A conducting rod of finite resistance and length L moves down frictionless vertical wires at a constant velocity v. The wires are connected across a capacitor. A uniform magnetic field B is present everywhere, pointing into the page as indicated.

Which plate of the capacitor is positively charged?

(a)   right one
(b)   left one


QUESTION 21*

If v = 5 m/s, B = 0.5 T, L = 3 m and C = 6 μF, what charge is stored on the plates of the capacitor after a long time?

(a)   45 μC
(b)   18 μC
(c)   5.0 μC
(d)   3.2 μC
(e)   1.8 μC


QUESTION 22*

This and the next two questions pertain to the the following situation.

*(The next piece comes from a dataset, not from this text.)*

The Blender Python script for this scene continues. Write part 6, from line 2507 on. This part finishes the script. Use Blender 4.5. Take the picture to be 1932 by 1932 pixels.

An inductor is made from a wire-wound cylindrical solenoid of radius 2.5 mm, length 1 cm, and containing 1000 turns of wire. A current I = 50 mA flows through the wire.

Calculate the inductance L of the solenoid.

(a)   0.25 nH
(b)   2.5 μH
(c)   2.5 mH


QUESTION 23*

How much energy is stored on the inductor?

(a)   0 μJ
(b)   3.1 μJ
(c)   62.5 μJ


QUESTION 24**

A single loop of wire of radius R = 5 mm is centered around the inductor. Calculate the mutual inductance M of the inductor on the loop. (Recall that Φs = MIp.)

(a)   0.25 nH
(b)   2.5 nH
(c)   2.5 μH
(d)   25 μH
(e)   2.5 mH


QUESTION 25*

This and the next two questions pertain to the the following situation.

A rectangular loop of wire lies in the x-y plane as shown below and it carries a current of 2.5 A. The sides a-b and c-d are parallel to the x-axis and are of length 6 cm while the sides a-d and b-c are of length 5 cm and parallel to the y-axis. The loop sits in a constant uniform magnetic field B.

Along what direction should the magnetic field be applied for the force on segment a-d to be zero, but for the force on a-b and the torque on the loop to be non-zero (Fad = 0, Fab ≠ 0, τ ≠ 0)?

(a)   along the x-axis
(b)   along the y-axis
(c)   along the z-axis
(d)   in the x-z plane at 45° to the z-axis
(e)   no such situation is possible


QUESTION 26*

The magnetic field is 3 tesla and now oriented at 30° to the z-axis in the y-z plane. What is the torque on the loop?

(a)   16 N-m
(b)   3.7 N-m
(c)   0.235 N-m
(d)   0.011 N-m
(e)   0.007 N-m


QUESTION 27**

Next the field of the same magnitude is oriented at 30° to the z-axis, but in the x-z plane. The torque

(a)   increases.
(b)   decreases.
(c)   remains the same.